U.S. The hidden value of cheap gas.


Technological developments in recent years have changed world energy market and allowed the revitalization of chemical and steel industry, especially in the U.S. The latest decline in global oil prices has accelerated expansion of chemical and manufacturing plants despite enhanced OPEC efforts to undercut it. The hidden value of cheap gas is more suitable for economy growth than for international mining companies. The U.S emergent economic development can be comparable to the Industrial Revolution which took place from the 18th and 19th centuries.

Steel sector.

The American steel industry has been facing up to the impact of the global crisis since 2007. Internal markets have struggled to stay profitable among stagnant domestic demand, low prices and increasing Chinese imports.
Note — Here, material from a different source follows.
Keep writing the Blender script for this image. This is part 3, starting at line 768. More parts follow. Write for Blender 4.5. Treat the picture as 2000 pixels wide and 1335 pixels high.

Asian countries, principally China and Taiwan have been offering cheaper labor and sufficient amount of the raw materials for many years. The U.S domestic production of steel decreased 11 percent between 2007 and 2013, while Chinese production during that period increased 57 percent.

Unconventional sources of energy has enabled the American steel industry to get  back on track. The largest companies have made diversifications and established appropriate investments. A titan of industry Nucor Corp spent $750 million in an iron-ore devices in St. James Parish, Louisiana. Simultaneously, influential Austrial steel maker Voestalpine invested about $634 million in a new factory.

Currently, market analysts predict that new investments can provide about 1 million new jobs by 2035. “Low natural gas prices are spurring new manufacturing investment and creating jobs” said Katherine Miller, a Nucor spokeswoman.

Chemical sector.

The chemical sector was another branch of an American industry which was modernized. The hydraulic fracturing of shale formation has led to a rapid growth of chemical plants mainly in Louisiana and Texas. Modern factories have used natural gas to produce a wide variety of products including plastics and liquid fuels. “Plants use natural gas like a bakery shop uses flour”, said Dan Borne, president of the Louisiana Chemical Association.

The most influential chemical companies such as: Du Pont, Dow Chemical, Eastman Chemical or Westlake Chemical have boosted their production and prepared ground for foreign funds.

According to The American Chemistry Council 238 U.S chemical companies have declared money for new projects. Investment spending in the industry increased 64% from 2010 to 2014, to $34 billion. The ACC assumes spending to rise another 37% by 2018.

This jump in industrialization will stimulate stock market and provide higher employment . However, too high environmental degradation and revolution in energy policy can cut optimistic expectations.

In conclusion.

To sum up new technologies, low gas prices and considered diversifications can  make a great influence on an American society. New plants will generate not only profit but also workplaces. In spite of all the advantages, government and companies can’t forget about environmental challenges and their future impact on safety standards and health.